A century after Mathinna’s death, the legendary ballet maker Laurel Martyn created a work based on Mathinna’s all-too-brief life, and her Victorian Ballet Guild presented it as part of their program. In 1954. In the year of the Queen’s visit. And more than a decade ahead of the referendum that would finally begin to recognise First Nations people as people. Martyn and the Guild, a small company working with rigour and dedication, were eager to present stories that were truly Australian: that weren’t imported, that weren’t confected, that were real. All around them, they witnessed the scramble to manufacture the social and cultural sophistication that might impress the Queen. Martyn had left the Borovansky Ballet in 1945 with the express intention of building an Australian canon rather than committing her talents to the work of other cultures, which was the direction Borovansky faced. Through works like Mathinna (1954), as well as The Sentimental Bloke Who Couldn’t Be a Man (1952), she sought to achieve just that.
As an Australian story, Mathinna’s is astonishing – both in its tragedy, and in its power to keep inspiring artists to respond. When she was just seven years old, convict artist Thomas Brock painted Mathinna’s portrait in the red dress that Governor Franklin so loved to see her wearing, dolled up like his little princess. In 1967 Nan Chauncy wrote a children’s book of literary non-fiction called Mathinna’s People. Gordon Bennett’s 1998-1999 paintings Home Decor (Relative/Absolute) Flowers for Mathinna #1 and #2 are collages composed of problematic depictions of Aboriginal people made both with and without their permission, with Brock’s 1842 painting a prominent reference. Bangarra presented their version of Mathinna in 2008, choreographed by Stephen Page, and premiering at Arts Centre Melbourne. Bangarra’s work was the result of extensive research and collaboration with Elders, and they produced educational resources aimed at high school students, as well as touring the work regionally. Richard Franklin researched and wrote about her life in his 2008 novel Wanting. In a 2011 interview with Radio National, Franklin was careful to note that his presentation of Mathinna’s story is a fictionalisation, and that others more expert should be consulted on the details of her life. More recently, Palawa artist Nick Kupetsky’s Mathinna, a charcoal portrait shedding a very pronounced tear, was a finalist in the Victorian Indigenous Arts Awards in 2014.

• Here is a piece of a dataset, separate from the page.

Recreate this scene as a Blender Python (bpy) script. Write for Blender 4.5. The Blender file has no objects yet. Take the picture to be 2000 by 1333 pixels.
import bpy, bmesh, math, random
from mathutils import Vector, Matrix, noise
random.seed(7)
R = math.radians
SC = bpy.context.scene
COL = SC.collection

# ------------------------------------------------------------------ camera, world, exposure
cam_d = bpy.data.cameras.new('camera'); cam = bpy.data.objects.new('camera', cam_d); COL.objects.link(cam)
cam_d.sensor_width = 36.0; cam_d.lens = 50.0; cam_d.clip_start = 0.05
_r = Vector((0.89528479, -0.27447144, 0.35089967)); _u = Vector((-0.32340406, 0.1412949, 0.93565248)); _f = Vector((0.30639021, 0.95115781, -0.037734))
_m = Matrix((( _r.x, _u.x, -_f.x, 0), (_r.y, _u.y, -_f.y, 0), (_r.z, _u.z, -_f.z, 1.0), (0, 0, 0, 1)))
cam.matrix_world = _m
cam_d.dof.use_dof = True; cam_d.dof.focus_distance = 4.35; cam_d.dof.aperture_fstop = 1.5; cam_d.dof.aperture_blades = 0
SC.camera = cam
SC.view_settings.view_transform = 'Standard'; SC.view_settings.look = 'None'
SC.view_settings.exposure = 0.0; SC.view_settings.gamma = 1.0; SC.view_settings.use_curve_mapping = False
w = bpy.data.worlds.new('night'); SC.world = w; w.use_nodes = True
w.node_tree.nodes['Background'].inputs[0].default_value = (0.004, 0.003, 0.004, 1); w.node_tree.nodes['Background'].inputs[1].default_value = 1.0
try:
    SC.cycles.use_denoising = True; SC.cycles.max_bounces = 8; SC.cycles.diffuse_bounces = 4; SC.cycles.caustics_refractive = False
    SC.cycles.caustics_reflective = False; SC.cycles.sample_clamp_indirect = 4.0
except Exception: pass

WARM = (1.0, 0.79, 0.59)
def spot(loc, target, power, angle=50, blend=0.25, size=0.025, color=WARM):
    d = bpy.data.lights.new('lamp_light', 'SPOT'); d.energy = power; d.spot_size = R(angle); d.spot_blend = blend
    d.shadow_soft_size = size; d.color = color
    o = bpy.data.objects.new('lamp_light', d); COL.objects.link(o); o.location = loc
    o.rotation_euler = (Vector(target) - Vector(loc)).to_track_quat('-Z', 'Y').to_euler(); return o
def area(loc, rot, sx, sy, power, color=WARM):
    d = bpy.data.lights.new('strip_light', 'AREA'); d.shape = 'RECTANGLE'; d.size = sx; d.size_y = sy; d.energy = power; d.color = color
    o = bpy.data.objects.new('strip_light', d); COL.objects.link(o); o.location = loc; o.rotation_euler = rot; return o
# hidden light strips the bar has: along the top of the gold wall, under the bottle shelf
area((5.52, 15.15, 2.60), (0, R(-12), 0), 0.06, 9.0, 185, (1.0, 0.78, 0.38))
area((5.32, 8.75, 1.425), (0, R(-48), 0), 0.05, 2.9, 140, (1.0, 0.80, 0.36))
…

Mathinna’s life continues to be interpreted, and yet her symbolic role in ushering in a thwarted new era in Australian culture is forgotten. The story I have told here has been pieced together from dozens of sources, many contradicting one another. It is a story that continues to ask questions of us. I owe this story to Cynthia Troup, whose mother danced with the Ballet Guild and with the phenomenal Laurel Martyn (1916-2013). And now I’m itching to know what other Australian stories were developed and then forgotten during that rush… This is the heritage that should be inspiring and motivating every Major Performing Arts company: Tell us what Australia means to you.
Today’s Oyster Cove is Aboriginal land recognised by the Tasmanian Government and formally handed back to the community in 1985. A former convict station, Oyster Cove became a place where Aboriginal people were forcibly relocated prior to being shipped to Flinders Island. In 1999, Oyster Cove was recognised as an Indigenous Protected Area, managed and governed by traditional owners. The Putalina Festival, taking the town’s local name and held each January since 1984, celebrates the people and the culture that survived the forced removals from the Tasmanian mainland. It receives no public funding.